Before the advent of formats other than vinyl records, a type of promo surfaced known as an "acetate". These records were made of a cheaper and lower quality acetate vinyl. They were generally made in excrutiatingly low quantity and often had hand-written labels. Frequently they were only a test pressing, and thus were called "promo acetate test pressings". In modern usage the term "acetate" or "promo acetate" usually refers to a cheaply manufactured CD-R made up to efficiently promote the product with minimal expense.

Promos are distributed to expose a new product or release to those who are in a position to market it and entice the general public to purchase it. They are technically loaned to the people they are sent to, though it is implied that the loan is indefinite. In very rare cases promotional items are, in fact, recalled by the distributor. For example a promotional CD and cassette of the 1994 album Under the Pink, by Tori Amos, was recalled because Amos had not approved of the cover artwork. It was sent back with the cover art removed.

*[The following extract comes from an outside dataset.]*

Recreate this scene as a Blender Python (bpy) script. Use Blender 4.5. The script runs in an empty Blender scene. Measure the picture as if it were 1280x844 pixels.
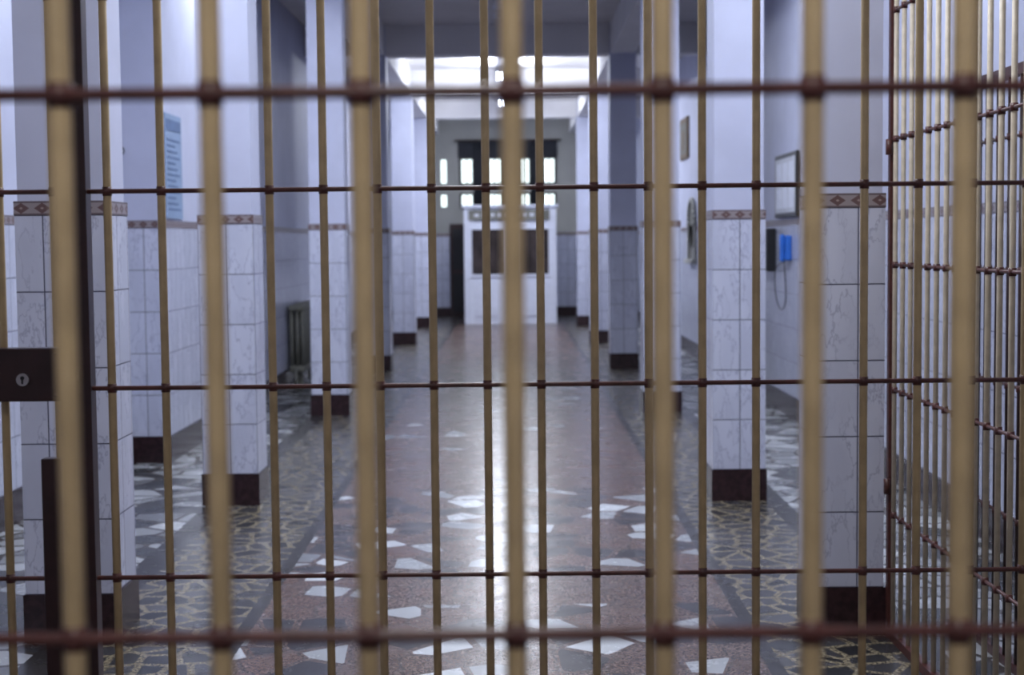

Because promos are produced in smaller quantity than releases made available to the general public, they are considered valuable collector's items. As such it is a dilemma for collectors who want to obtain them: it is illegal to sell them as they are technically still owned by the distributor, but when they are sold, they often sell for considerably more than a commonplace version of the same item. Further referencing the above mentioned Tori Amos promo: copies of it sell for hundreds of dollars as opposed to a commercially released copy which sells for ten.

[edit] Online promotional distribution

Since the advent of broad-bandwidth Internet access and professional tools such as iPool, the online promotional distribution of music has established. Record companies make their music available as audio files and use the Internet as a distribution channel. In contrast to the conventional way of distributing promotional recordings, this kind of promotional distribution is faster and cheaper.